New World Trade Center Transit Hub Opens in Lower Manhattan
- Uptown Radio
- Mar 4, 2016
- 2 min read
The new World Trade Center Transit Hub officially opened yesterday afternoon, to mixed reviews. The structure cost the Port Authority of New York and New Jersey about four billion dollars. And it took five years longer than expected to build. Erin Golackson caught up with the first morning commuters as they passed through the hub today.
GOLACKSON 1: At 7am in the financial district, the sounds of construction work are echoing through the central atrium of the structure. That’s because it isn’t quite finished. But you can see it has a peculiar design…
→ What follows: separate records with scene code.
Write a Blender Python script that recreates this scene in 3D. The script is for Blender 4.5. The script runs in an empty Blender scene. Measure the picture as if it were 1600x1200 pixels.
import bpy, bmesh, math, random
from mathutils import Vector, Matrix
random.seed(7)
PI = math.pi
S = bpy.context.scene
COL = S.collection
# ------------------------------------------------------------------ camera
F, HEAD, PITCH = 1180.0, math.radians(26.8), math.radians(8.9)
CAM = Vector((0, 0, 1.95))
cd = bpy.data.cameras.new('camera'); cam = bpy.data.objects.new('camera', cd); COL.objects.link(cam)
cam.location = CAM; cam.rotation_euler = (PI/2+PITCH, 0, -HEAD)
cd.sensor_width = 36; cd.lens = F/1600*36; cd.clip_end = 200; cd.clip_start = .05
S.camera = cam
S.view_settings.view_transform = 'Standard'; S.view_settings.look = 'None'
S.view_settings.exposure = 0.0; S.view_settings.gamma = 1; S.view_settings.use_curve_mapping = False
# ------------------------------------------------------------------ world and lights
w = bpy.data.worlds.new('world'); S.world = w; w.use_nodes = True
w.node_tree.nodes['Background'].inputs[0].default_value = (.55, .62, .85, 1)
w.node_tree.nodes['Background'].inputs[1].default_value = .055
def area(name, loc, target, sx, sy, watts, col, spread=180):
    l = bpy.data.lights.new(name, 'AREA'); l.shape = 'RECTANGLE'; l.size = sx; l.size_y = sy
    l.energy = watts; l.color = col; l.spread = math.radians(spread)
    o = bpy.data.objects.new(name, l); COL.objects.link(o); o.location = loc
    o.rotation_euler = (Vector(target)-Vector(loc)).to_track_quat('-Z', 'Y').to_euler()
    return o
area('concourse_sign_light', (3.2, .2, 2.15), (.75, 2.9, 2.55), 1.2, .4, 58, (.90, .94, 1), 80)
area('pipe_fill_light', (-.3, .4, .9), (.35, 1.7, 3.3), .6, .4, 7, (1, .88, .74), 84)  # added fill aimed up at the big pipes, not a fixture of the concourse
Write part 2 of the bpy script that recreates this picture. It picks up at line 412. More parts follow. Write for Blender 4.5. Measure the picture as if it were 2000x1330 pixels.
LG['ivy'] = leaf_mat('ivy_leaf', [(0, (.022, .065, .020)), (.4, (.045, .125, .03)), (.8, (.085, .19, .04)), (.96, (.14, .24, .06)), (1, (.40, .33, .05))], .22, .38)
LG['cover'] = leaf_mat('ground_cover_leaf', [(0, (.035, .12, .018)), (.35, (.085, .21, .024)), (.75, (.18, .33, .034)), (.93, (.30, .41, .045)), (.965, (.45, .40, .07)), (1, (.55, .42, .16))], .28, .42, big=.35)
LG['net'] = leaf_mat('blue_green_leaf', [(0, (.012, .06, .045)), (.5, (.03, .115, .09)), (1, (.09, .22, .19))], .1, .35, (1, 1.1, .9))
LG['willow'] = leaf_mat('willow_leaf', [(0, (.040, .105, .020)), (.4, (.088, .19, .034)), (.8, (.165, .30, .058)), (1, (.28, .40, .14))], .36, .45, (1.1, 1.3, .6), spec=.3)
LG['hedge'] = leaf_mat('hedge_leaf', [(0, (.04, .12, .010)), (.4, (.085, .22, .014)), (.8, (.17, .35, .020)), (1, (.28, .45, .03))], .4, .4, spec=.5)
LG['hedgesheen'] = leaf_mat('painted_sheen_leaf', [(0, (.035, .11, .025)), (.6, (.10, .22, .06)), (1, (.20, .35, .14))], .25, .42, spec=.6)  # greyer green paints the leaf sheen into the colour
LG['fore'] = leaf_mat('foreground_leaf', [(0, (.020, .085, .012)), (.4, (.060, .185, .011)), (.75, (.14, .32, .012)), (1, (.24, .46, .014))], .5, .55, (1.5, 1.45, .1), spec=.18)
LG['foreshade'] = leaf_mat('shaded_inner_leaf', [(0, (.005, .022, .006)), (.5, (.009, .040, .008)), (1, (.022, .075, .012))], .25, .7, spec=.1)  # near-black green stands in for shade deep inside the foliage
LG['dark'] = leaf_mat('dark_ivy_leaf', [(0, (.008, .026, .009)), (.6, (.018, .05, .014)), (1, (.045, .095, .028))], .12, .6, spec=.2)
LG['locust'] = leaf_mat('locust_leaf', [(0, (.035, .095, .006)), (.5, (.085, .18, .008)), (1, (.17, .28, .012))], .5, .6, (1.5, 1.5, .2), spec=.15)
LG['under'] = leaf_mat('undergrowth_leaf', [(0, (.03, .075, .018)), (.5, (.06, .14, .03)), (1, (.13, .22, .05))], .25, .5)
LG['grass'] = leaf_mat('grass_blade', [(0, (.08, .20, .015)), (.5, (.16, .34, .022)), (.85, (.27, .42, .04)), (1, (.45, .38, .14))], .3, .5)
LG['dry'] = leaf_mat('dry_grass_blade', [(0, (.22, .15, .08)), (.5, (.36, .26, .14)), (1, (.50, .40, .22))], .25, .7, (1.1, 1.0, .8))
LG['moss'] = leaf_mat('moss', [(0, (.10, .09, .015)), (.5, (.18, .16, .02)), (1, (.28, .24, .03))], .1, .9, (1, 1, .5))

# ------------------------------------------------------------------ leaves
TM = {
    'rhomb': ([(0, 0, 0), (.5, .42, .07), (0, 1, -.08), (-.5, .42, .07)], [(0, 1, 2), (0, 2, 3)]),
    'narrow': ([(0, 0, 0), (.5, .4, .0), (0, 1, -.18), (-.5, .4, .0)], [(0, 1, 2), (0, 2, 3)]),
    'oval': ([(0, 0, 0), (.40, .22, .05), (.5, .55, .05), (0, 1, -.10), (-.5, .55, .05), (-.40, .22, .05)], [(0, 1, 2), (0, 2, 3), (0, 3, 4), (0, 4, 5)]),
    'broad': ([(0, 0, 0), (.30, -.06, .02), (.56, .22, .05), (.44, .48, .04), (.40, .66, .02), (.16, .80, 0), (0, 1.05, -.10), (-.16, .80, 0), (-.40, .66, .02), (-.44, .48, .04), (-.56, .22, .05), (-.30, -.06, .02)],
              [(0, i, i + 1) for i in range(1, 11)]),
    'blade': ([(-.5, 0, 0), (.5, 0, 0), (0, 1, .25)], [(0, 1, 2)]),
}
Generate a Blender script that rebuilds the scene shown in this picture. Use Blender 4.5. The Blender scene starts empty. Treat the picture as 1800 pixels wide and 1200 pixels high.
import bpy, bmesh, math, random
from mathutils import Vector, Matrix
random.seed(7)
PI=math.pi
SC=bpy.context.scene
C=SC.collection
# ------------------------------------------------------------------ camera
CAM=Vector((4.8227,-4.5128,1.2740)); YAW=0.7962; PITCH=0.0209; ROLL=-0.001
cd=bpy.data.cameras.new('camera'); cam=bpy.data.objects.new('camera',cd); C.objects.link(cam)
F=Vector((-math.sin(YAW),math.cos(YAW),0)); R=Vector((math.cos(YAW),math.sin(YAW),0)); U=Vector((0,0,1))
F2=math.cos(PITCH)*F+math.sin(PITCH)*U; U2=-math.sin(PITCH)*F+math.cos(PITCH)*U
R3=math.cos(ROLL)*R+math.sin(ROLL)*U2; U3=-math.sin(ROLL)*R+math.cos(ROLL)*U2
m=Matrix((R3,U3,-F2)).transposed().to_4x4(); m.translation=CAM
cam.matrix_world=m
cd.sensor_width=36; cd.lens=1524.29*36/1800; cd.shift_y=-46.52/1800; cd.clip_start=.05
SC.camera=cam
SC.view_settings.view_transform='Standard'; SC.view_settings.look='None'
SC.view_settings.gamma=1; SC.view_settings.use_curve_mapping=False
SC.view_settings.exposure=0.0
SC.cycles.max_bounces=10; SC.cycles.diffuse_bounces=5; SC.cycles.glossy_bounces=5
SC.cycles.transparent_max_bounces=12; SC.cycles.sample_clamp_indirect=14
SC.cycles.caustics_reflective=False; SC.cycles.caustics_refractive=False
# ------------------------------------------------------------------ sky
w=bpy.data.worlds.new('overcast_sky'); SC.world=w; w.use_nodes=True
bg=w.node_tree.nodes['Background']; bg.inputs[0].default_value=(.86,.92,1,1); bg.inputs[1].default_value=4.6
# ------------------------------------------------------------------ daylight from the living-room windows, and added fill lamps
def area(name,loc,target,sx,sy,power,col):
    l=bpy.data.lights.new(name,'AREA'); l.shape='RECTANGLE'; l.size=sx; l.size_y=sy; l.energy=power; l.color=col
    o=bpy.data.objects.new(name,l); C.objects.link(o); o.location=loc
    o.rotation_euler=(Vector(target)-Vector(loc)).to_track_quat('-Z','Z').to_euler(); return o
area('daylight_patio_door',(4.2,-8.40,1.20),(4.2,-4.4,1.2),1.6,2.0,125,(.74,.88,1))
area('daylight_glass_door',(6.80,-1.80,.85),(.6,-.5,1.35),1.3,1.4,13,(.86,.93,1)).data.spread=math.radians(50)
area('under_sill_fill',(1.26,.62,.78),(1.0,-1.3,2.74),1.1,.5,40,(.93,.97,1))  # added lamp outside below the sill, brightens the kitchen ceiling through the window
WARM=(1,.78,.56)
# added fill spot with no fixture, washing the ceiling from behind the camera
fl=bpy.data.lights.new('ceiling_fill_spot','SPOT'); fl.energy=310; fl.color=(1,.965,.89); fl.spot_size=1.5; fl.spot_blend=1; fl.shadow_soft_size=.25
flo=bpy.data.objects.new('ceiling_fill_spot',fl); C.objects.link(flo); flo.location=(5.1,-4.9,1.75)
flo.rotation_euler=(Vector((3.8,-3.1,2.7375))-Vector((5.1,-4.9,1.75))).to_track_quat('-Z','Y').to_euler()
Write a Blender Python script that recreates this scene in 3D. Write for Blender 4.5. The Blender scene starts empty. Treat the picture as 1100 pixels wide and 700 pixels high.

WALLSTREET 1: It kind of looks like the skeleton of a fish BEAN 1: It looks like Fishbones. It’s quite aquatic. WALLSTREET 1: And sometimes like a porcupine RICHARDSON 1: It looks like a bird skeleton. JULIA: I Think it kind of looks like the inside of fruit. STEVE: I feel like Gepedo in here. (From pinnoccio?) When they get swallowed up by the whale. (Ohhh yeahhh)
GOLACKSON 2: Those last two voices belong to Julia and Steve. They asked me not to use their last names. And they aren’t commuters, not exactly.
JULIA 1: I worked on it. We both worked on it.
GOLACKSON 3: That’s right. She helped build the most expensive train station in the world. She did the iron work.
JULIA: There’s some welds right there that I did…. so if you want to know the first instinct people have about it we’re not the ones to ask because, we’ve been working on it for like, years… five years.
GOLACKSON 4: Fifteen thousand tons of iron were used to make architect Santiago Calatrava’s vision.
He designed the structure to look like the soaring wings of a bird. From the inside, sloping white iron ribs form a dome with a skylight 160 feet in the air—it’s called the Oculus. Like an eye. Every year, on September 11, at the time the planes hit the World Trade Center, the roof will open, and the sunlight will pour in.
JULIA 2: I know what it’s supposed to look like, it’s supposed to look like the dove of freedom taking flight.
GOLACKSON 5: She’s right. Brian Richardson stopped in the middle of the sidewalk to take it all in.
RICHARDSON 2: For new york, I think it’s kind of apt. It looks grand enough for New York. I like it. I’m an architect.
GOLACKSON 6: But it’s the cost that has some New Yorkers upset. Four billion dollars is about the entire working budget of the New York City Housing Authority last year.
Phillipa Bean and Lauren Powell were up early, in the snow, visiting the World Trade Center memorial for the first time. For them, the cost wasn’t the main issue. It’s about what rebuilding means for the city.
BEAN 2: I guess you just have to keep moving on, you’ve got to keep building new stuff. Keep carrying on.
GOLACKSON 8: And the city does intend to keep building. A greek orthodox church that was destroyed when the towers fell is being rebuilt, and it will also have the imaginative design of Santiago Calatrava.
It will be the final piece of the grand, symbolic effort make that lower manhattan neighborhood what it was before it became known as ground zero.